When 2016's Moonlight won Best Picture (after an unfortunate accident led to La La Land briefly getting named instead), it was genuinely unlike anything that came out all year. A coming-of-age story following the life of a gay, black man in Miami, Moonlight could've been overly sentimental or marinated in the tragedy of the difficult life of the protagonist. Instead, Moonlight was genuinely moving, filled with shots and performances and style that no other film came close to matching. In other words, it was genuinely the best picture of the year. Not every Oscar-winning film is worth rewatching decades (or even a few years) later, but we're looking forward to watching Moonlight for many more years to come.

Worst: Guillermo del Toro wins Best Director

Before anyone gets too furious, we're not saying that Guillermo del Toro is a bad director or even that The Shape of Water is a bad film. Del Toro's a wonderful director, and while there were other great films released in 2017, it's hard to argue that The Shape of Water wasn't Oscar-worthy. However, the Best Director category for 2017 was absurdly stacked. Greta Gerwig had led Saoirse Ronan to her best performance yet in Lady Bird, Paul Thomas Anderson introduced American audiences to the exceptionally talented Vicky Krieps in Phantom Thread. Jordan Peele's directorial debut, Get Out, was a masterclass in how to direct your first feature film, and Christopher Nolan's work on Dunkirk was simply epic.

That's not even mentioning the milestones that would've been achieved if Peele or Gerwig had won — the first African-American to ever win the Best Director award and the second woman to win Best Director, respectively. It was such a crowded field that you could've chosen any director at random, and it would've been well-earned. Despite all that, del Toro's win feels less like a true consensus on who truly dazzled as the best director of the year and more like a desire to make things simple by matching the Best Director award with the Best Picture award.

Best: Regina King earns the Best Supporting Actress Oscar

Following Moonlight, all eyes were on director Barry Jenkins to see what his next film would be. Jenkins shot high, adapting James Baldwin's seminal novel, If Beale Street Could Talk, into a feature film. When it was released, it was as immediately striking as Moonlight, shot with undeniable style and somehow proving a worthy adaptation to one of the best novels in American history. Despite that, it arrived in theaters with little fanfare, making a little less than twice its budget in box office gross. Luckily, bringing attention to the movies that audiences didn't catch in theaters is one of the truly valuable aspects of the Academy Awards. If Beale Street didn't snag audience's attention, the critical consensus on its quality seemed sure to make it an Academy Award contender.
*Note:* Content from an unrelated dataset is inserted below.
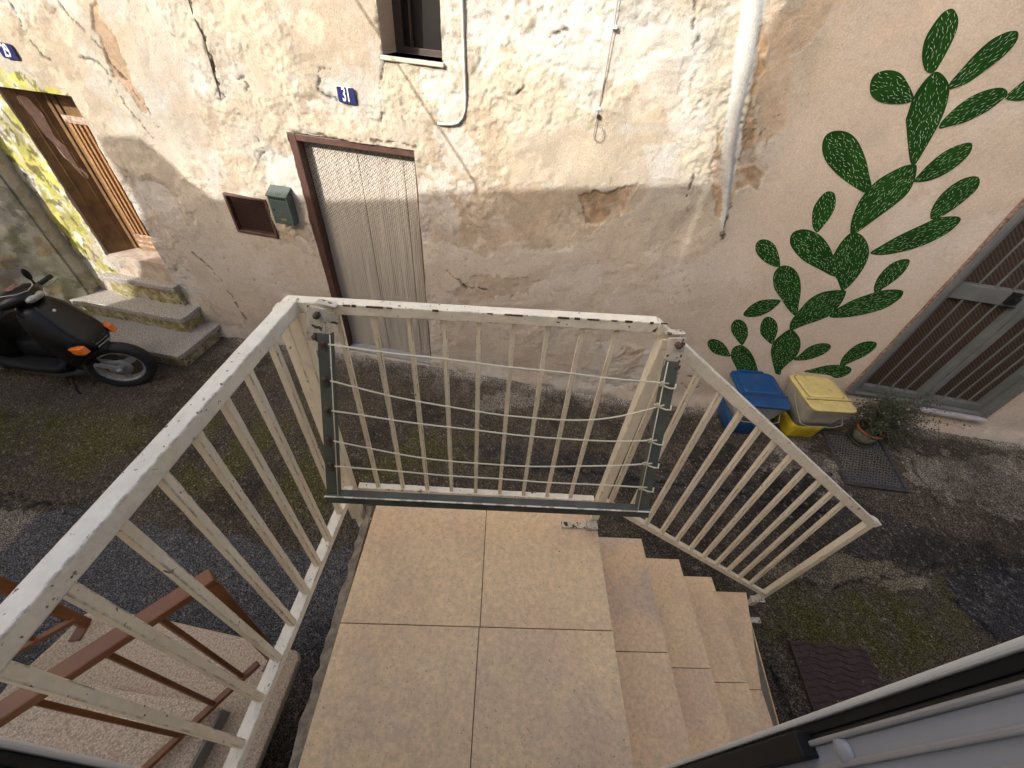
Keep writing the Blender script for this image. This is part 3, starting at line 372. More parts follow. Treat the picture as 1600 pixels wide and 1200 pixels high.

If Beale Street Could Talk was nominated for Best Adapted Screenplay, Best Original Score, and Best Supporting Actress, with Regina King ultimately winning Best Supporting Actress. For filmmakers, proven box office success usually means that they can continue making films. Failing that, an Oscar win can mean the difference between getting to make another movie or getting sent to director purgatory. King's win wasn't only well-deserved, but it hopefully means that we can continue enjoying Jenkins' work for many years to come.

Worst: Brave takes Best Animated Picture

It's a sad fact that those who actually vote on the films eligible for Academy Awards don't actually always watch all the films eligible for Academy Awards. Voters are busy people, or like to believe that they're busy people, and they simply don't always make time to watch every single film. That tends to trickle down especially hard on those films in less noteworthy categories, like Best Animated Picture. If you need proof, just remember that The Boss Baby was somehow nominated for an Academy Award. 
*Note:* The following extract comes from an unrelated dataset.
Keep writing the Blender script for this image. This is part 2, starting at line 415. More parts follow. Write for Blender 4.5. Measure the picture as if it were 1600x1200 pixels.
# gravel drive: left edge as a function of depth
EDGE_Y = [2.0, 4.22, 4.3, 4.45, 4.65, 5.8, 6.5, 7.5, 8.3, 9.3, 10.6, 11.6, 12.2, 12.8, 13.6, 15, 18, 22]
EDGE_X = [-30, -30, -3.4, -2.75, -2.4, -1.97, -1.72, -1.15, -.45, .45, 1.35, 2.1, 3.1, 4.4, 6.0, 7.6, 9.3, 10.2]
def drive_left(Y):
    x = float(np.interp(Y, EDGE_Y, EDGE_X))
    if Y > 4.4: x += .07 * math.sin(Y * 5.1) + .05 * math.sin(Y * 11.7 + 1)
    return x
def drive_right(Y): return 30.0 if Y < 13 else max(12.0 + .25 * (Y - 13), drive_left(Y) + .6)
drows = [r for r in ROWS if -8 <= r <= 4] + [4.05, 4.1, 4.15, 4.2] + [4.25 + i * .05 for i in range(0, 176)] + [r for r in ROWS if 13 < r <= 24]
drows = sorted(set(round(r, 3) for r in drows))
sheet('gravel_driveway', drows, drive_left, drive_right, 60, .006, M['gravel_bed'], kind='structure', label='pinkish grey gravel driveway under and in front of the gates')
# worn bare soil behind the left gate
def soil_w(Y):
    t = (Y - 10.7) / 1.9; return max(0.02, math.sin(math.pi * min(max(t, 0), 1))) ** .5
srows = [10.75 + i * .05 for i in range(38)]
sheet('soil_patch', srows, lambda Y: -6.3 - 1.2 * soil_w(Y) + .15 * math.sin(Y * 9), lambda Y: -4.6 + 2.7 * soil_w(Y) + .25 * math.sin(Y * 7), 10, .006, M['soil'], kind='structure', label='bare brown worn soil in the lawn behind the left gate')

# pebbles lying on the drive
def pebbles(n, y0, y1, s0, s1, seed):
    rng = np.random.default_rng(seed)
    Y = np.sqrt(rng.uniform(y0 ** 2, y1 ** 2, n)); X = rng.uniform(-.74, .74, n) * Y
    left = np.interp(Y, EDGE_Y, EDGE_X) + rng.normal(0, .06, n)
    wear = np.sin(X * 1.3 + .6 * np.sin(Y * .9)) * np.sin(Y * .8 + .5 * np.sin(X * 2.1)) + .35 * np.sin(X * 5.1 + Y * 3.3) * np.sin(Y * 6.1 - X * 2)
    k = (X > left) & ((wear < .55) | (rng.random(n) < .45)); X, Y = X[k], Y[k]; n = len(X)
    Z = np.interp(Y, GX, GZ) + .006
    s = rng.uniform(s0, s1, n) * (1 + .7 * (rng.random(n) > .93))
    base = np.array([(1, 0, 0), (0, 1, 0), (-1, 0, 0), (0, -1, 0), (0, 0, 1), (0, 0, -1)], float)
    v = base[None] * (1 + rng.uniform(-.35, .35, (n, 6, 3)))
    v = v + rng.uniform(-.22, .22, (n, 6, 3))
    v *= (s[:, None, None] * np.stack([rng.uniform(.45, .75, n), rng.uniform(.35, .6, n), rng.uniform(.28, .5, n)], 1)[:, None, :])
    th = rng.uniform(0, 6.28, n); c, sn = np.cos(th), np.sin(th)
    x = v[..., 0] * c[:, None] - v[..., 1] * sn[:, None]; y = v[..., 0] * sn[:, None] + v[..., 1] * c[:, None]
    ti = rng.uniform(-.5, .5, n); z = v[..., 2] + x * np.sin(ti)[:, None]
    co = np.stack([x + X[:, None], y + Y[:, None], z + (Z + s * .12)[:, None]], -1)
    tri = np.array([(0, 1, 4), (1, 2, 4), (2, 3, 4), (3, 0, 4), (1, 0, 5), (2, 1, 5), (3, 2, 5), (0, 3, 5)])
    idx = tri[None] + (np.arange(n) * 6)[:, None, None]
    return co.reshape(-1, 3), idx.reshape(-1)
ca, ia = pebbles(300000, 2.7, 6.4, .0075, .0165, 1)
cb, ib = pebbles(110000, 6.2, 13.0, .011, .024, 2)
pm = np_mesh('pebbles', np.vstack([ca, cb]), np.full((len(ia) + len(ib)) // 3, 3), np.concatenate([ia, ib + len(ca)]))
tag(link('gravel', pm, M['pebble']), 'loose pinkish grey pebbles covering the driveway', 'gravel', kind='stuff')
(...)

Generally, Pixar and Disney tend to sweep this category, since their family-friendly films get such a wide distribution and widespread popularity that the average Academy voter is almost guaranteed to have heard of them, even if they didn't bother to see them. And the year 2012 was one of the most glaring examples of the best-known animated film getting the Best Animated Picture award over more stylistically intriguing films. Pixar's Brave, unlikely to land at the top of anyone's list of favorite Pixar films, beat out Frankenweenie, ParaNorman, The Pirates! Band of Misfits, and Wreck-It Ralph, not to mention those animated films that weren't even nominated. Even in the context of the films nominated, Brave's competitors had more experimental animation and narratives from nearly every angle.

Best: Grand Budapest Hotel wins the Oscar for Best Production Design

Whether you love or loathe Wes Anderson, you can't deny that the man loves production design on his films. In fact, both critical and laudatory reviews of his films tend to echo the same talking points about his tendency toward whimsy and impeccably crafted shots. He's more successfully carved out a niche building little worlds for his films than nearly any other living director. In short, you know exactly what you're getting when you put on a Wes Anderson movie, and you really only have yourself to blame if you don't like it.

It's not exactly surprising that Anderson's The Grand Budapest Hotel won Best Production Design, but it's hard to argue that the film wasn't deserving. From the mixture of dollhouse sets to the lavishly colored and lovingly shot interiors, the sets of Grand Budapest looked like the logical aesthetic end goal for a director like Anderson. Even against a film as impressive in scope as Interstellar, there was simply no argument that any other film deserved this award.